(Post by Colin ‘Jackie’ Jackson of Glasgow – February 2022)

I got up early this morning. I couldn’t sleep. The forecast was for heavy snow from six a.m..
Readers of the brilliant Calvin & Hobbes cartoons by Bill Watterson will appreciate just what this means to a six year old kid. Well, I can tell you, this level of excitement doesn’t wane with age.
I eagerly awaited the day’s dawning as I have done on such days for the bulk of my sixty-three years. However, what constitutes ‘excitement’ now differs in nature from it did fifty-seven years ago. Words like ‘fun’ and ‘play’ have been usurped by ‘hassle,’ and ‘trepidation.’
How can I go for my run this morning? Will I be able to reach the next village for the dog walks booked in for today? How can I possibly get to the remote farm where I’m meant to be looking after a couple of cats this week? No work – no pay! How can I travel to the other side of the city and visit my elderly parents? Should I risk going to the shops for more beer in case I’m stranded at home over the weekend? Will my Club’s football match be on tomorrow?
Back in the late Sixties / early Seventies, there were no such worries what-so-ever. I’d hurriedly finish my porridge and toast and be out the house to meet pals half an hour earlier than normal for our walk to school / the bus stop. Snowball fights would escalate into anarchic battles involving dozens of kids launching tightly packed snow at anyone and everyone within throwing distance.

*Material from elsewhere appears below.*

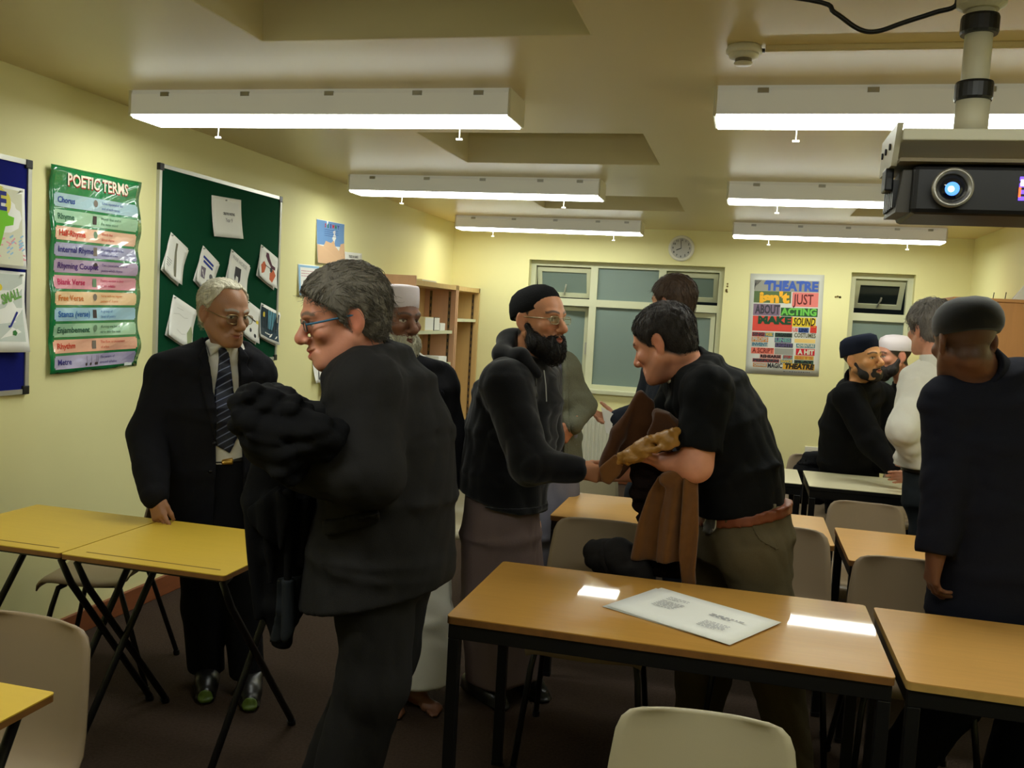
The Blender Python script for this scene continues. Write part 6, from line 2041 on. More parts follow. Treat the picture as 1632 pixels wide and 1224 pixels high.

Fur trimmed parka jacket hoods would become saturated with melting flakes of snow and even at eight-thirty in the morning, the atmosphere on the school bus was filled with the thick, choking mix of cigarette some and damp clothes.
Such fun was actively discouraged in school though, and ‘two of the belt’ was meted out to any unfortunate miscreant caught in the act. An added excitement to the day.
Better though would be if the snow fell, or at least hung around, till the evening, when with comparatively few cars on the roads, the snow remained and reflected the street lights, making it feel like an extension of daytime. We’d all be back out playing again: some would build snowmen that likely wouldn’t survive till daybreak; some continued their snowball wars, and some formed a pact, teamed up and played a long distance game of ‘ring, bang, skoosh,’ by firing ice balls at the front doors of neighbours, then hiding in nearby bushes to watch the reaction.
Yeah. Those neighbours – absolutely no sense of fun or adventure, that lot! Especially Mr Thomson, two doors down. He’d chase us from the pavement outside his house where we’d packed the snow down hard to form a shiny, twenty yard slide, across which we’d skite on makeshift luge or skeleton sleds. Plastic, briefcase style schoolbags were ideal, so long as you remembered to remove all your jotters first.
Best of all though, was weekend snow. No school meant we could go sledging. For me, Mckechnie’s farm at the top of our street was the ideal venue, with what I remember as a long steep hill at the back that attracted many other likewise kamikaze inclined kids.
My sledge had been made by my grandfather at John Brown’s shipyard where he worked. It was a pure brute! Not so great on soft snow because of its weight, the wooden structure was built to accommodate tandem riding, its sturdy runners of shiny steel. A wooden bar across the front acted as a foot-rest, and a looped and knotted rope gave the impression it could be steered.
Of course, that’s all it was – an impression. The rope was simply for towing the sledge to the top of the hill, where the ultimate destination was plotted and, well …..
Heaven help anyone not quick enough to get out the way!
As I write this impromptu post, I look out the window and see the snow from the past couple of hours has turned to sleet. That which lay pristine and white an hour ago, has turned to a dirty, ankle deep slush. The slide I made earlier has disappeared under the salt indiscriminately thrown down by a neighbour and the little snowman is no more than a carrot.
The forecast has just changed to rain, now. Heavy rain. In fact it’s to rain cats and dogs as they say.
Which reminds me – I’ve got places to go, animals to see.
Yeah – sadly, s’no the same as it was back in the day.